砒酸 Arsenic acid H₃AsO₄
亜砒酸に濃硝酸を作用せしめ90℃内外に加温すれば五酸化砒素となりさらに水と結合して砒酸溶液となります。
これを濃縮して結晶を生ぜしめ加熱して五酸化砒素As₂O₅を作る。
As₂O₃+2HNO₃=As₂O₅+NO₂+NO+H₂O
As₂O₅+3H₂O=2H₃AsO₄
砒酸は砒酸鉛および砒酸カルシウムの原料として重要で最も経済的に生産されます。
五酸化砒素は白色粉末で冷水には徐々に、温水には速やかに溶解して砒酸を生成します。またアルカリによく溶けて砒酸塩を生じ、他方濃塩酸にも溶けて五塩化砒素を生成します。
すなわち亜砒酸と同様両性です。
砒酸も五酸化砒素As₂O₅の水の含量によって正(オーソ)砒酸1/2(As₂O₅・3H₂O)、焦性(パイロ)砒酸As₂O₅・2H₂O、異性(メタ)砒酸1/2(As₂O₅・H₂O)の他3As₂O₅・5H₂O、As₂O₅・7H₂O等がありますが、農薬としての砒酸塩類は大部分正砒酸の塩類です。

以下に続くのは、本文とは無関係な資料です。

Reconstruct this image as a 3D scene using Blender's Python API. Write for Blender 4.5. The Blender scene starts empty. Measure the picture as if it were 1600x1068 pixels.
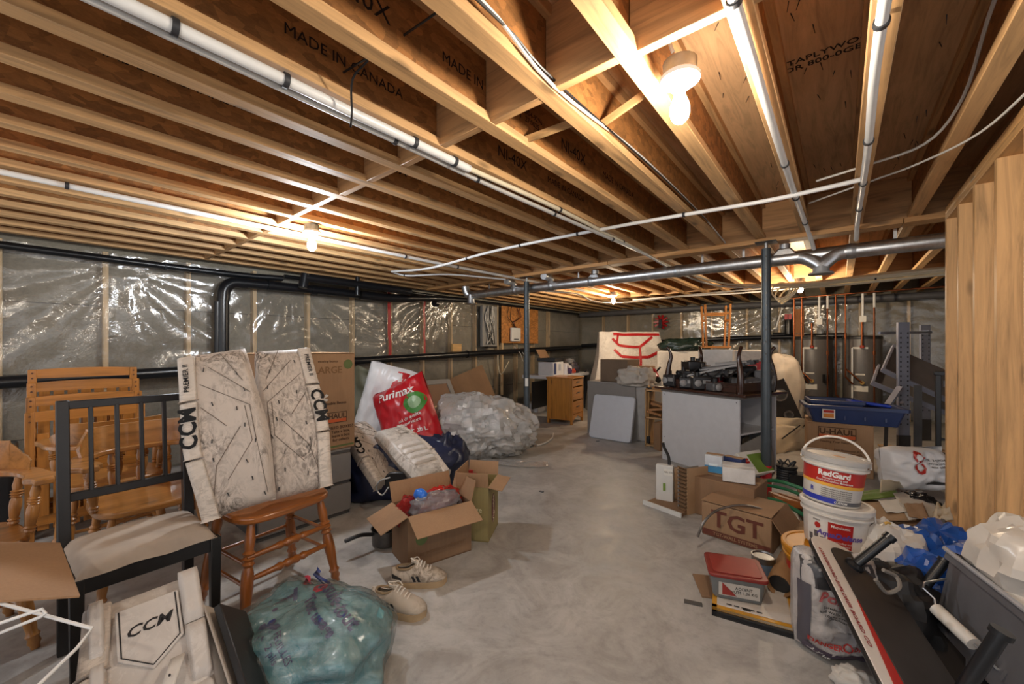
import bpy, bmesh, math, random
from math import sin, cos, pi, radians, sqrt, atan2
from mathutils import Matrix, Vector, Euler, noise
random.seed(7)
SC = bpy.context.scene
COL = SC.collection
# ------------------------------------------------------------------ camera
FPX, HZ, CH, YAW = 625.0, 542.0, 1.235, radians(39.3)
cam_d = bpy.data.cameras.new('camera'); cam = bpy.data.objects.new('camera', cam_d); COL.objects.link(cam)
cam_d.sensor_width = 36.0; cam_d.lens = 36.0*FPX/1600.0
cam_d.shift_y = (HZ-534.0)/1600.0; cam_d.clip_start = .02; cam_d.clip_end = 60
cam.location = (0, 0, CH); cam.rotation_euler = (pi/2, 0, YAW)
SC.camera = cam
# ------------------------------------------------------------------ world and exposure
wd = bpy.data.worlds.new('world'); SC.world = wd; wd.use_nodes = True
wd.node_tree.nodes['Background'].inputs[0].default_value = (.97, .97, 1, 1)
wd.node_tree.nodes['Background'].inputs[1].default_value = .95
SC.view_settings.view_transform = 'Standard'; SC.view_settings.look = 'None'
SC.view_settings.exposure = 0.2; SC.view_settings.gamma = 1.0; SC.view_settings.use_curve_mapping = False
SC.cycles.max_bounces = 9; SC.cycles.diffuse_bounces = 6; SC.cycles.transparent_max_bounces = 16
SC.cycles.sample_clamp_indirect = 6.0; SC.cycles.caustics_reflective = False; SC.cycles.caustics_refractive = False
BULB_WARM, BULB_FAR, BULB_COOL = (1.0, .88, .73), (1.0, .80, .56), (.86, .93, 1.0)
BULB_POWER = 700.0
# ------------------------------------------------------------------ pixel <-> place (only used to read real positions off the photograph)
VW = Vector((-sin(YAW), cos(YAW), 0)); RT = Vector((cos(YAW), sin(YAW), 0)); UP = Vector((0, 0, 1))
def ray(px, py): return VW + RT*((px-800)/FPX) + UP*((HZ-py)/FPX)
def atz(px, py, z=0.0):
    d = ray(px, py); t = (z-CH)/d.z; return Vector((0, 0, CH)) + d*t
def aty(px, py, Y):
    d = ray(px, py); return Vector((0, 0, CH)) + d*(Y/d.y)
def atx(px, py, X):
    d = ray(px, py); return Vector((0, 0, CH)) + d*(X/d.x)
def atd(px, py, t): return Vector((0, 0, CH)) + ray(px, py)*t
def depth(p): return Vector((p[0], p[1], 0)).dot(VW)
def zat(p, py):                       # height above the floor at plan point p seen at image row py
    return CH + (HZ-py)/FPX*depth(p)
def face(p, q): return atan2(q[1]-p[1], q[0]-p[0])      # heading of p->q in plan
def fl(v): return Vector((v[0], v[1], 0))
T = Matrix.Translation
def RX(a): return Matrix.Rotation(a, 4, 'X')
def RY(a): return Matrix.Rotation(a, 4, 'Y')
def RZ(a): return Matrix.Rotation(a, 4, 'Z')
# ------------------------------------------------------------------ materials
MATS = {}
def lin(c):
    if isinstance(c, str):
        c = c.lstrip('#'); c = [int(c[i:i+2], 16)/255 for i in (0, 2, 4)]
    return tuple((x/12.92 if x <= .04045 else ((x+.055)/1.055)**2.4) for x in c[:3]) + (1,)
class NT:
    def __init__(s, m):
        m.use_nodes = True; s.t = m.node_tree; s.p = s.t.nodes['Principled BSDF']; s.out = s.t.nodes['Material Output']
        s.tc = None
    def n(s, typ, **kw):
        x = s.t.nodes.new(typ)
        for k, v in kw.items():
            if k.startswith('i_'):
                x.inputs[int(k[2:]) if k[2:].isdigit() else k[2:].replace('_', ' ')].default_value = v
            else: setattr(x, k, v)
        return x
    def l(s, a, b): s.t.links.new(a, b)
    def co(s, scale=(1, 1, 1), src='Object', rand=True):
        if s.tc is None: s.tc = s.n('ShaderNodeTexCoord')
        mp = s.n('ShaderNodeMapping'); mp.inputs['Scale'].default_value = scale
        if rand:
            oi = s.n('ShaderNodeObjectInfo'); ml = s.n('ShaderNodeMath', operation='MULTIPLY'); ml.inputs[1].default_value = 37.0
            s.l(oi.outputs['Random'], ml.inputs[0]); s.l(ml.outputs[0], mp.inputs['Location'])
        s.l(s.tc.outputs[src], mp.inputs['Vector']); return mp.outputs[0]
    def noise(s, vec, sc=5, det=4, rough=.6, dist=0):
        x = s.n('ShaderNodeTexNoise'); x.inputs['Scale'].default_value = sc; x.inputs['Detail'].default_value = det
        x.inputs['Roughness'].default_value = rough; x.inputs['Distortion'].default_value = dist
        s.l(vec, x.inputs['Vector']); return x.outputs['Fac']
    def ramp(s, fac, stops):
        r = s.n('ShaderNodeValToRGB'); e = r.color_ramp.elements
        while len(e) < len(stops): e.new(.5)
        for el, (p, c) in zip(e, stops): el.position = p; el.color = c
        s.l(fac, r.inputs[0]); return r.outputs[0]
    def mix(s, fac, a, b, mode='MIX'):
        m = s.n('ShaderNodeMix', data_type='RGBA', blend_type=mode)
        for sock, v in ((m.inputs[0], fac), (m.inputs[6], a), (m.inputs[7], b)):
            if hasattr(v, 'is_linked') or hasattr(v, 'links'): s.l(v, sock)
            else: sock.default_value = v
        return m.outputs[2]
    def bump(s, h, st=.3, d=.01):
        b = s.n('ShaderNodeBump'); b.inputs['Strength'].default_value = st; b.inputs['Distance'].default_value = d
        s.l(h, b.inputs['Height']); s.l(b.outputs[0], s.p.inputs['Normal'])
    def col(s, c):
        if hasattr(c, 'links'): s.l(c, s.p.inputs['Base Color'])
        else: s.p.inputs['Base Color'].default_value = c
    def set(s, **kw):
        for k, v in kw.items(): s.p.inputs[k.replace('_', ' ')].default_value = v
BLK = (0, 0, 0, 1); WHT = (1, 1, 1, 1)
def dk(c, f): return (c[0]*f, c[1]*f, c[2]*f, 1)
def mat(name, fn):
    if name not in MATS:
        m = bpy.data.materials.new(name); MATS[name] = m; fn(NT(m))
    return MATS[name]
def plain(c, rough=.5, var=.12, sc=14, metal=0, bump=0, name=None):
    c0 = lin(c); nm = name or 'plain_%s_%s_%s_%s_%s' % (c, rough, var, metal, bump)
    def f(s):
        v = s.co(); nz = s.noise(v, sc, 4)
        s.col(s.ramp(nz, [(.25, dk(c0, 1-var)), (.75, dk(c0, 1+var))])); s.set(Roughness=rough, Metallic=metal)
        if bump: s.bump(nz, bump, .004)
    return mat(nm, f)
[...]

すなわち正砒酸の水酸基を種々の金属によって置換すれば種々の塩類が生成します。
例えばナトリウムと正砒酸により砒酸一ナトリウム(NaH₂AsO₄)、砒酸二ナトリウム(NaHAsO₄)、砒酸三ナトリウム(Na₃AsO₄)等があり、第三塩はアルカリ塩の場合は水に可溶性で金属塩は水に難溶です。

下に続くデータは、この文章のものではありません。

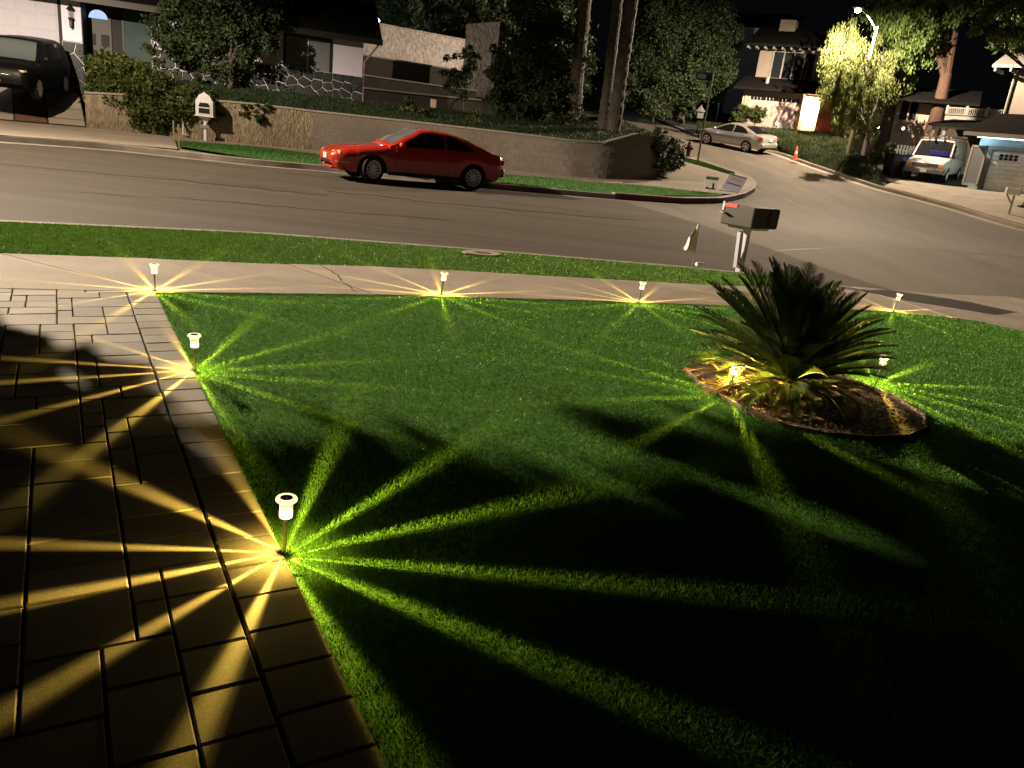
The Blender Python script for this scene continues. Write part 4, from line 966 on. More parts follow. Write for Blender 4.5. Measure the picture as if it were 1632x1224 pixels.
for k in range(9):
    y = -.75 + k * .19; mb = MB(); mb.tube([(-2.7 + random.uniform(-.3, .2), y, 2.18 + random.uniform(0, .06)), (1.1 + random.uniform(-.6, .5), y + random.uniform(-.2, .2), 2.19 + random.uniform(0, .12))], .035, 6); mb.build('carried_board', MT['tube'], rk)
# ================================================================== WALL AND HOUSE ACROSS THE STREET
rw = thing('retaining_wall', 'long low stuccoed retaining wall behind the red coupe', 'wall', WB[4])
def wall_section(name, i0, i1, mat, n, thick=.22, dz=0.0):
    o = WB[4]; mb = MB(); base = resample([(p.x, p.y) for p in WB[i0:i1 + 1]], n); ztop = resample([(k, z) for k, z in enumerate(WTZ[i0:i1 + 1])], n)
    V = []
    ds = [0]
    for a, c in zip(WB[i0:i1], WB[i0 + 1:i1 + 1]): ds.append(ds[-1] + (Vector(c[:2]) - Vector(a[:2])).length)
    for i, p in enumerate(base):
        s_ = ds[-1] * i / (n - 1); k = 0
        while k < len(ds) - 2 and ds[k + 1] < s_: k += 1
        f = (s_ - ds[k]) / max(ds[k + 1] - ds[k], 1e-6); zt = WTZ[i0 + k] + (WTZ[i0 + k + 1] - WTZ[i0 + k]) * f - dz
        d = (base[min(i + 1, n - 1)] - base[max(i - 1, 0)]).normalized(); nv_ = Vector((-d.y, d.x)); q = p + nv_ * thick
        zb_ = T(p.x, p.y) - .15
        V += [(p.x - o.x, p.y - o.y, zb_ - o.z), (p.x - o.x, p.y - o.y, zt - o.z), (q.x - o.x, q.y - o.y, zt - o.z), (q.x - o.x, q.y - o.y, zb_ - o.z)]
    mb.add(V, [(4 * i + j, 4 * i + 4 + j, 4 * i + 4 + (j + 1) % 4, 4 * i + (j + 1) % 4) for i in range(n - 1) for j in range(4)] + [(0, 1, 2, 3), (4 * n - 4, 4 * n - 3, 4 * n - 2, 4 * n - 1)])
    return mb.build(name, mat, rw, smooth=50), base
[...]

一般に水に難溶の砒酸塩は第一塩が最も水に溶け易く、次で第二、第三塩です。また酸、アルカリに対する反応も第二第三塩によって異り、後述の通り砒酸鉛では酸性のもの、砒酸カルシウムは第三塩の砒酸三カルシウムを用うる。
砒酸ナトリウム竝にカリ塩は水に可溶性で、植物に対する薬害が猛毒で利用し難いですが、除草剤あるいは毒餌として用いられます。
市販の砒酸ナトリウムは多く砒酸二ナトリウムでAs₂O₅60~62%および亜砒酸の痕跡を含有します。